Coalition members, who have spoken out at several recent Oakland City Council meetings, said they will hold a march and rally in Oakland on Nov. 10 against what they allege is racial profiling by police.

Misfud said in his report that the incident began when Masso and his partner, Officer Joe Fesmire, saw Blueford and two other young men in the 1900 block of 90th Avenue shortly just before midnight on May 5 and noticed that one of the other males moved his right hand toward his waistband as if he were conducting a security check for a firearm.

Misfud said Masso and Fesmire “were extremely familiar with the area they were patrolling and knew it to have a reputation for high gun possession activity and violence.”
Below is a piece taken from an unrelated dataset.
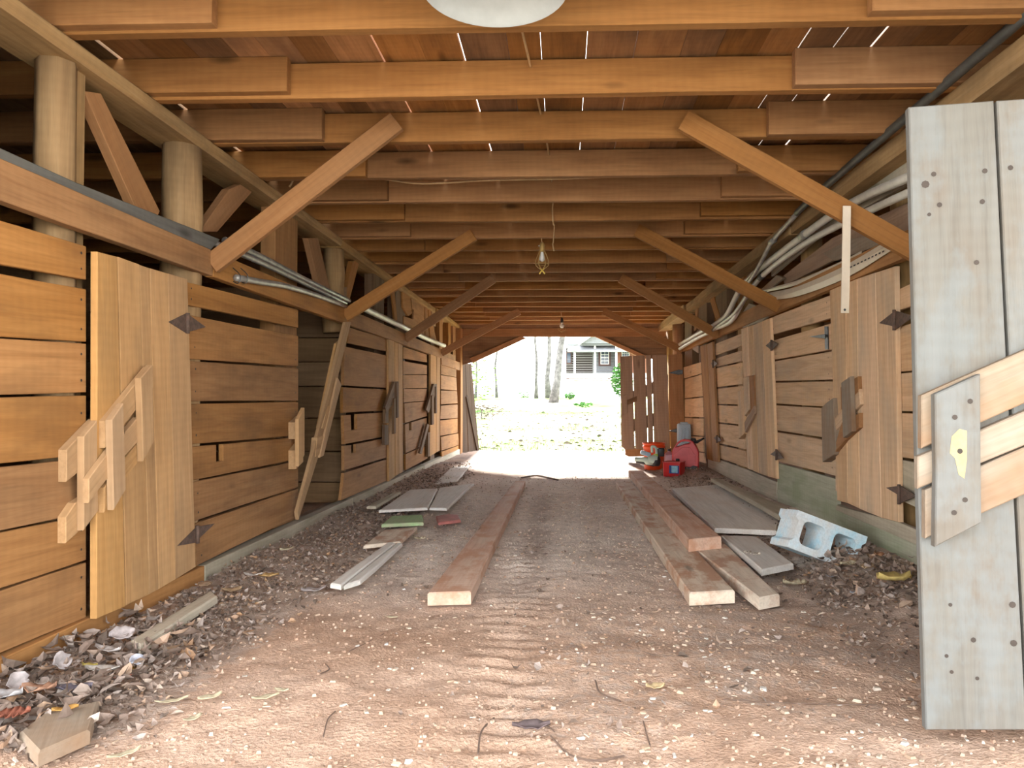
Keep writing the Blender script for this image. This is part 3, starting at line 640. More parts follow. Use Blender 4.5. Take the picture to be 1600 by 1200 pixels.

The two officers eventually got out of their patrol car and detained the three teenagers and Blueford initially complied with orders to sit down before jumping up and running, according to the report.

Masso said he chased Blueford because he thought he might have a gun and he shouted at the teen 10 to 15 times to stop but he failed to comply, according to the report.

The officer told investigators that Blueford ran for nearly three blocks with his left hand on his jeans and his right hand at his waist, as if he was armed, the report said.

Misfud said that after the shooting a .9-millimeter pistol was found “a short distance” from where Blueford was shot and it had his left thumbprint on its ammunition magazine.

The prosecutor said the gun had been stolen from a peace officer’s home in Mountain House during a residential burglary on Nov. 29, 2011, about 12 miles from where Blueford lived in Tracy at the time.

Misfud also said two civilian witnesses corroborate Masso’s statement that Blueford was pointing a gun at him when Masso shot Blueford.

District attorney spokeswoman Teresa Drenick said her office doesn’t want to comment on the matter aside from what’s in the report.